### DATASET SECTION

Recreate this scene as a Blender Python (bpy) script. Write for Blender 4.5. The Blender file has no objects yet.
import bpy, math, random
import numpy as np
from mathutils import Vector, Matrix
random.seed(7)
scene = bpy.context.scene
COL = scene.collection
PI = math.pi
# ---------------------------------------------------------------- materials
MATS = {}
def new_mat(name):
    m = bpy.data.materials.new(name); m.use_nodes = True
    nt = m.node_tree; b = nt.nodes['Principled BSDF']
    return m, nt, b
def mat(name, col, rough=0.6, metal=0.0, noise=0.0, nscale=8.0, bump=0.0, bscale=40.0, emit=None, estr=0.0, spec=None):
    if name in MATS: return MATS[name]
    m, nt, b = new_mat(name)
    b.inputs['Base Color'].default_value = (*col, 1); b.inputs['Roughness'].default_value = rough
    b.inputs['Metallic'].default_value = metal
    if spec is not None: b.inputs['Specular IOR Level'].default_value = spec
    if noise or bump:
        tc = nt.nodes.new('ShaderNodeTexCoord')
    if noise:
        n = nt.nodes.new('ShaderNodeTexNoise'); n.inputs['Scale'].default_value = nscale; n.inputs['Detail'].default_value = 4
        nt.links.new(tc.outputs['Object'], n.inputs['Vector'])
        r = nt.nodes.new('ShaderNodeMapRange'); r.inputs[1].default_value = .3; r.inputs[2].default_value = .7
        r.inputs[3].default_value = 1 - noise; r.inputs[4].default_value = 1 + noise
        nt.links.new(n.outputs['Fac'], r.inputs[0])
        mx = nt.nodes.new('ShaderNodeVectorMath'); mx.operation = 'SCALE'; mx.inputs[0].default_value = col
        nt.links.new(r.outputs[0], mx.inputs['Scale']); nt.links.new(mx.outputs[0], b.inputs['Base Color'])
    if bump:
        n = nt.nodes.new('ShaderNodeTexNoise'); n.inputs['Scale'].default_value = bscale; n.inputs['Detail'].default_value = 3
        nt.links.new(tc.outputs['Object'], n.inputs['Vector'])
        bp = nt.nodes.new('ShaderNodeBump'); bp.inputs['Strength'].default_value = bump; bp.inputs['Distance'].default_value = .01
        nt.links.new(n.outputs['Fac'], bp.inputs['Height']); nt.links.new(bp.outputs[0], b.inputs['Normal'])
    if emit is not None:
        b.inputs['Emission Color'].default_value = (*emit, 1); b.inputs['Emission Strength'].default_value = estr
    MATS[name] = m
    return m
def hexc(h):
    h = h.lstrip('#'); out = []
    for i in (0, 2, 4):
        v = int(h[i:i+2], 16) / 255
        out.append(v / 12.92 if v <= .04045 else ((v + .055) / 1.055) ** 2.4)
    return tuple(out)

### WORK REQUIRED
Output all of the data above without any alteration.

### WRITTEN RESPONSE
Recreate this scene as a Blender Python (bpy) script. Write for Blender 4.5. The Blender file has no objects yet.
import bpy, math, random
import numpy as np
from mathutils import Vector, Matrix
random.seed(7)
scene = bpy.context.scene
COL = scene.collection
PI = math.pi
# ---------------------------------------------------------------- materials
MATS = {}
def new_mat(name):
    m = bpy.data.materials.new(name); m.use_nodes = True
    nt = m.node_tree; b = nt.nodes['Principled BSDF']
    return m, nt, b
def mat(name, col, rough=0.6, metal=0.0, noise=0.0, nscale=8.0, bump=0.0, bscale=40.0, emit=None, estr=0.0, spec=None):
    if name in MATS: return MATS[name]
    m, nt, b = new_mat(name)
    b.inputs['Base Color'].default_value = (*col, 1); b.inputs['Roughness'].default_value = rough
    b.inputs['Metallic'].default_value = metal
    if spec is not None: b.inputs['Specular IOR Level'].default_value = spec
    if noise or bump:
        tc = nt.nodes.new('ShaderNodeTexCoord')
    if noise:
        n = nt.nodes.new('ShaderNodeTexNoise'); n.inputs['Scale'].default_value = nscale; n.inputs['Detail'].default_value = 4
        nt.links.new(tc.outputs['Object'], n.inputs['Vector'])
        r = nt.nodes.new('ShaderNodeMapRange'); r.inputs[1].default_value = .3; r.inputs[2].default_value = .7
        r.inputs[3].default_value = 1 - noise; r.inputs[4].default_value = 1 + noise
        nt.links.new(n.outputs['Fac'], r.inputs[0])
        mx = nt.nodes.new('ShaderNodeVectorMath'); mx.operation = 'SCALE'; mx.inputs[0].default_value = col
        nt.links.new(r.outputs[0], mx.inputs['Scale']); nt.links.new(mx.outputs[0], b.inputs['Base Color'])
    if bump:
        n = nt.nodes.new('ShaderNodeTexNoise'); n.inputs['Scale'].default_value = bscale; n.inputs['Detail'].default_value = 3
        nt.links.new(tc.outputs['Object'], n.inputs['Vector'])
        bp = nt.nodes.new('ShaderNodeBump'); bp.inputs['Strength'].default_value = bump; bp.inputs['Distance'].default_value = .01
        nt.links.new(n.outputs['Fac'], bp.inputs['Height']); nt.links.new(bp.outputs[0], b.inputs['Normal'])
    if emit is not None:
        b.inputs['Emission Color'].default_value = (*emit, 1); b.inputs['Emission Strength'].default_value = estr
    MATS[name] = m
    return m
def hexc(h):
    h = h.lstrip('#'); out = []
    for i in (0, 2, 4):
        v = int(h[i:i+2], 16) / 255
        out.append(v / 12.92 if v <= .04045 else ((v + .055) / 1.055) ** 2.4)
    return tuple(out)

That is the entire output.